El argumento principal de Belgrano, él mismo lo hace público el día de la victoria, “Hay que ahorrar sangre americana”, escribe. Y en efecto, es así. Las batallas en el Alto Perú no se libraban entre españoles y americanos, sino entre americanos, entre hombres nacidos en estas tierras, que las peripecias de la revolución colocaban en un lugar o en otro de la trinchera. El propio Tristán había nacido en Arequipa. Y si bien estudió en Europa y en todo momento estuvo del lado de las causas monárquicas, cuando se rindió no sólo que cumplió con su palabra, sino que luego de haber sido el ultimo virrey de Perú, con el paso de los años se transformó en un funcionario de gobierno de Perú. También era americano el general José Manuel Goyeneche. Americano y primo de Tristán.

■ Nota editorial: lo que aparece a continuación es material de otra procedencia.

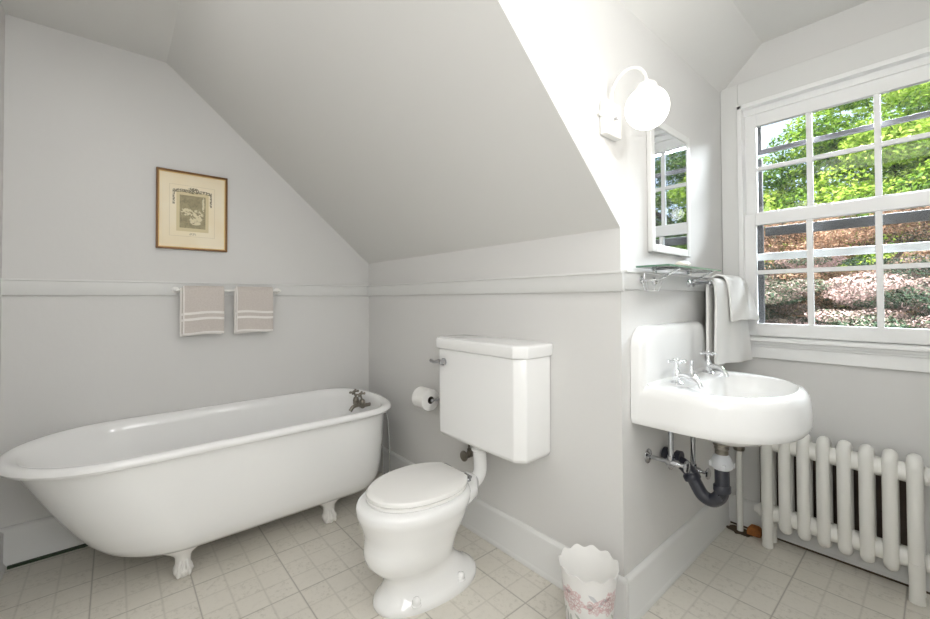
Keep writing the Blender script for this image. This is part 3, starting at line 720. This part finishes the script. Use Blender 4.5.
def cloth_obj(name, data, m, thick, parent=None):
    v, f, a = data; me = bpy.data.meshes.new(name); off = world_loc(parent) if parent else Vector((0, 0, 0))
    me.from_pydata([tuple(Vector(q) - off) for q in v], [], f); me.materials.append(m)
    at = me.attributes.new('uvw', 'FLOAT_VECTOR', 'POINT'); at.data.foreach_set('vector', [c for q in a for c in q])
    me.polygons.foreach_set('use_smooth', [True] * len(me.polygons))
    o = bpy.data.objects.new(name, me); link(o, parent)
    s = o.modifiers.new('thickness', 'SOLIDIFY'); s.thickness = thick; s.offset = 0
    bv = o.modifiers.new('round', 'BEVEL'); bv.width = thick * .3; bv.segments = 2; bv.limit_method = 'ANGLE'; bv.angle_limit = math.radians(50)
    return o
bar = empty('towel_bar', (.0, -.95, 1.303), 'slim white towel bar on the rail of the left wall', 'towel bar')
bm = B(); tube(bm, [(.075, -1.235, 1.303), (.075, -.665, 1.303)], .006, 14); obj('rod', bm, M['white_metal'], bar)
for y_ in (-1.225, -.675):
    bm = B(); lathe(bm, [(.020, 0), (.020, .005), (.010, .012), (.008, .050), (.009, .056), (.009, .064), (.005, .068)], (.017, y_, 1.303), (1, 0, 0), 20); obj('bracket', bm, M['white_metal'], bar)
front = [(.092, 1.048), (.093, 1.12), (.094, 1.22), (.092, 1.29), (.084, 1.318), (.073, 1.322), (.062, 1.315), (.056, 1.28), (.055, 1.20), (.056, 1.075)]
tw = cloth_obj('hand_towel', drape('t', front, -1.196, -.992, 0, 0, .0010, seed=1), M['stripe'], .011)
tag(tw, 'beige hand towel with white stripes, the left one on the towel bar', 'towel', 'striped hand towels on the towel bar')
inner_ = [(.079, 1.044), (.080, 1.15), (.081, 1.27), (.079, 1.300), (.074, 1.3125), (.069, 1.300), (.067, 1.26), (.068, 1.12)]
cloth_obj('folded_layer', drape('t', inner_, -1.208, -1.004, 0, 0, .0012, seed=5), M['stripe'], .008, tw)
tw2 = cloth_obj('hand_towel', drape('t', front, -.928, -.718, 0, 0, .0010, seed=2), M['stripe'], .011)
tag(tw2, 'beige hand towel with white stripes, the right one on the towel bar', 'towel', 'striped hand towels on the towel bar')
cloth_obj('folded_layer', drape('t', inner_, -.936, -.726, 0, 0, .0012, seed=7), M['stripe'], .008, tw2)

# white towel beside the window, on a bar under the shelf end
bar2 = empty('towel_bar', (W, .9, 1.325), 'chrome towel bar under the white towel beside the window', 'towel bar')
bm = B(); tube(bm, [(W + .093, .65, 1.318), (W + .093, 1.085, 1.318)], .006, 14); obj('rod', bm, M['chrome'], bar2)
for y_ in (.655, 1.078):
    bm = B(); lathe(bm, [(.018, 0), (.018, .005), (.009, .010), (.007, .066), (.010, .070)], (W + .017, y_, 1.318), (1, 0, 0), 18); ball(bm, (W + .092, y_, 1.318), .011, 14); obj('bracket', bm, M['chrome'], bar2)
pw = [(W + .110, .925), (W + .111, 1.03), (W + .112, 1.14), (W + .112, 1.25), (W + .108, 1.310), (W + .094, 1.336), (W + .079, 1.322), (W + .076, 1.28), (W + .076, 1.15), (W + .075, .955)]
tw3 = cloth_obj('bath_towel', drape('t', pw, .67, 1.05, 0, 0, .0045, flare=.11, seed=9), M['towelwhite'], .011)
tag(tw3, 'white towel hanging beside the window at the end of the glass shelf', 'towel')
pw2 = [(W + .140, 1.130), (W + .137, 1.20), (W + .130, 1.28), (W + .116, 1.338), (W + .088, 1.358), (W + .056, 1.345), (W + .042, 1.25), (W + .040, 1.00)]
cloth_obj('folded_layer', drape('t', pw2, .80, 1.07, 0, 0, .003, flare=.20, seed=11), M['towelwhite'], .010, tw3)

# ------------------------------------------------------------------ framed print
def print_material():
    m = mat('old_engraving', (230, 220, 190), .7); nt, N, mt = nodes_helper(m); b = nt.nodes['Principled BSDF']
    tc = N('ShaderNodeTexCoord'); sp = N('ShaderNodeSeparateXYZ'); nt.links.new(tc.outputs['Object'], sp.inputs[0])
    Y, Z = sp.outputs[1], sp.outputs[2]      # relative to the picture's centre
    def rect(y0, y1, z0, z1): return mt('MULTIPLY', mt('MULTIPLY', mt('GREATER_THAN', Y, y0), mt('LESS_THAN', Y, y1)), mt('MULTIPLY', mt('GREATER_THAN', Z, z0), mt('LESS_THAN', Z, z1)))
    def noise(s, d=4, o=0):
        n = N('ShaderNodeTexNoise'); n.inputs['Scale'].default_value = s; n.inputs['Detail'].default_value = d; nt.links.new(tc.outputs['Object'], n.inputs['Vector']); return n.outputs['Fac']
    def blob(cy, cz, ry, rz, k=2):
        a = mt('POWER', mt('ABSOLUTE', mt('MULTIPLY', mt('SUBTRACT', Y, cy), 1 / ry)), k); c = mt('POWER', mt('ABSOLUTE', mt('MULTIPLY', mt('SUBTRACT', Z, cz), 1 / rz)), k)
        return mt('MAXIMUM', mt('SUBTRACT', 1.0, mt('ADD', a, c)), 0.0)
    c = mixc(nt, N, noise(6), s2l((236, 218, 182)), s2l((243, 236, 216)))
    c = mixc(nt, N, mt('MULTIPLY', mt('SUBTRACT', rect(-.115, .11, -.150, .150), rect(-.113, .108, -.148, .148)), .35), c, s2l((150, 135, 105)))   # plate mark
    c = mixc(nt, N, rect(-.082, .078, -.120, .112), c, s2l((214, 200, 160)))
    img = rect(-.066, .062, -.100, .092)
    fine = N('ShaderNodeTexWave'); fine.inputs['Scale'].default_value = 150; fine.inputs['Distortion'].default_value = 6; nt.links.new(tc.outputs['Object'], fine.inputs['Vector'])
    dark = mixc(nt, N, mt('MULTIPLY', mt('ADD', noise(45, 6), mt('MULTIPLY', fine.outputs['Fac'], .25)), .8), s2l((92, 86, 66)), s2l((190, 178, 142)))
    fig = mt('MAXIMUM', mt('MAXIMUM', blob(.022, -.020, .045, .034), blob(-.032, -.008, .038, .026)), mt('MAXIMUM', blob(.012, -.052, .040, .030), blob(.050, .05, .008, .07, 1.5)))
    ff = N('ShaderNodeMapRange'); ff.inputs[1].default_value = .22; ff.inputs[2].default_value = .42; nt.links.new(mt('MULTIPLY', mt('POWER', fig, .5), mt('SUBTRACT', mt('MULTIPLY', noise(90, 6), 3.0), 1.0)), ff.inputs[0])
    dark = mixc(nt, N, ff.outputs[0], dark, s2l((220, 210, 178)))
    c = mixc(nt, N, img, c, dark)
    # garland along the top and down the sides
    vz = mt('SUBTRACT', Z, mt('ADD', .112, mt('MULTIPLY', mt('ABSOLUTE', mt('SINE', mt('MULTIPLY', Y, 32.0))), .006)))
    g1 = mt('MULTIPLY', mt('LESS_THAN', mt('ABSOLUTE', vz), .009), rect(-.098, .094, .08, .16))
    g2 = mt('MAXIMUM', rect(-.100, -.090, .035, .118), rect(.084, .094, .035, .118))
    g3 = mt('MAXIMUM', blob(0, .128, .028, .013), 0.0); g3 = mt('GREATER_THAN', g3, .1)
    gm = mt('MULTIPLY', mt('MAXIMUM', mt('MAXIMUM', g1, g2), g3), mt('GREATER_THAN', noise(170, 2), .44))
    c = mixc(nt, N, mt('MULTIPLY', gm, .85), c, s2l((84, 78, 60)))
    cap = mt('MULTIPLY', rect(-.018, .014, -.142, -.128), mt('GREATER_THAN', noise(260, 1), .5)); c = mixc(nt, N, mt('MULTIPLY', cap, .6), c, s2l((90, 82, 64)))
    nt.links.new(c, b.inputs['Base Color']); return m
M['print'] = print_material()
PY0, PY1, PZ0, PZ1 = -1.316, -.963, 1.540, 1.997
pic = empty('framed_print', (.002, (PY0 + PY1) / 2, (PZ0 + PZ1) / 2), 'old engraving in a thin dark gilt frame above the towel bar', 'picture')
def frame4(bm, y0, y1, z0, z1, w, x0, x1):
    box(bm, x0, x1, y0, y0 + w, z0, z1); box(bm, x0, x1, y1 - w, y1, z0, z1); box(bm, x0, x1, y0 + w, y1 - w, z0, z0 + w); box(bm, x0, x1, y0 + w, y1 - w, z1 - w, z1); return bm
obj('frame', frame4(B(), PY0, PY1, PZ0, PZ1, .011, .002, .020), M['gilt'], pic, bevel=.002)
obj('gilt_slip', frame4(B(), PY0 + .011, PY1 - .011, PZ0 + .011, PZ1 - .011, .004, .003, .014), M['giltin'], pic)
obj('print_sheet', box(B(), .004, .007, PY0 + .012, PY1 - .012, PZ0 + .012, PZ1 - .012), M['print'], pic, smooth=False)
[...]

Los alcances y consecuencias de este tipo de disputa entre americanos exceden los propósitos de esta nota. Basta con saber que Belgrano ordenó cavar una fosa donde fueron enterrados los soldados de uno y otro bando. Sobre la fosa se levantó una cruz con una leyenda. “A los vencedores y vencidos de Salta”. Con respecto a la supuesta ingenuidad de Belgrano, hay que decir que además de las cuestiones humanistas, en términos prácticos no tenía otra alternativa que la clemencia. ¿Qué hacer con casi tres mil soldados rendidos y americanos por añadidura? ¿Fusilarlos? A nadie se le ocurrió semejante disparate. ¿Retenerlos prisioneros? ¿Dónde, con qué centinelas? Es verdad, los resultados no fueron buenos. Los obispos de Charcas y La Paz excusaron a los soldados de ese juramento y muchos de ellos pelearon luego en Vilcapugio y Ayohuma. Uno de los pocos que cumplió con su palabra fue Tristán.

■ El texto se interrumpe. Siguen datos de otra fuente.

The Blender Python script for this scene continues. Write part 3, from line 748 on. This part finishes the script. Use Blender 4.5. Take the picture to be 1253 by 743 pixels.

Para concluir, las autoridades de Buenos Aires se comprometieron entregarle a Belgrano cuarenta mil pesos por la hazaña militar cumplida. El general decidió que ese dinero se dedicara a la construcción de escuelas en Salta, Jujuy, Tucumán y Tarija. Todo quedó en buenas intenciones, porque van a pasar varias décadas para que ese propósito se cumpla, pero, como se dice en estos casos, eso ya es otra historia.